Outside of a handful of big cities, public transport does not exist in America. People rely on their cars to get to work, and if the price of petrol goes up they suffer.
It also allows the oil lobby to try and cast all environmental regulations as expensive job killers. "The American Petroleum Institute and the oil lobby, they keep blaming environmental regulations for high prices. As the price rises the base of the environmental movement becomes readier to buy the story that the price is rising because of environmental regulations," he said.
Instead, Aronoff argues that driving down the price of oil would make it less viable to mine non-conventional oils from the Alberta tar sands or in the deep-water drill sites in the Gulf of Mexico, and the pristine waters of the Arctic.
"When the price is high, it unlocks about two-thirds of the world's carbon that is currently locked in tight shale, in tar sands, in deep seas, in places that are very, very hard to get to – in the Arctic," Aronoff said. "When oil reaches between $85-$120 a barrel all of them become viable."

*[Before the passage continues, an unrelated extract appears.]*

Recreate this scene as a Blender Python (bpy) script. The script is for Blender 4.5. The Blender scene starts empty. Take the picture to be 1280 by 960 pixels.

The key to reducing oil prices, however, goes far beyond a transition to plug-in cars or hybrids.
"You don't just cut demand through greener cars or anything else because that won't do it," Woolsey said.
Instead, the men argued that the government needs to push car makers to manufacture plug-in or hybrids that are also flex-fuel cars, enabling them to recharge their batteries on methanol, ethanol, or petrol. They want petrol stations to stock alternate fuels.
"Our dream would be to enable existing cars; for you to take your car to a shop where they would maybe reprogramme your car, make a couple of modifications in your fuel system," said Aronoff. "If we can take the existing fleet and enable conversion for very, very cheap to fuel flexibility then the impediments to enter the market will go away, and the impediment for the new cleaner fuels will go away," Aronoff said.
At the moment, however, Aronoff's idea remains a dream. The Environmental Protection Agency expressly forbids the burning of methane in car engines, and it will take substantial public pressure to rewrite regulations and get car manufacturers to switch production. But Aronoff figures he has got about two years to give it a try.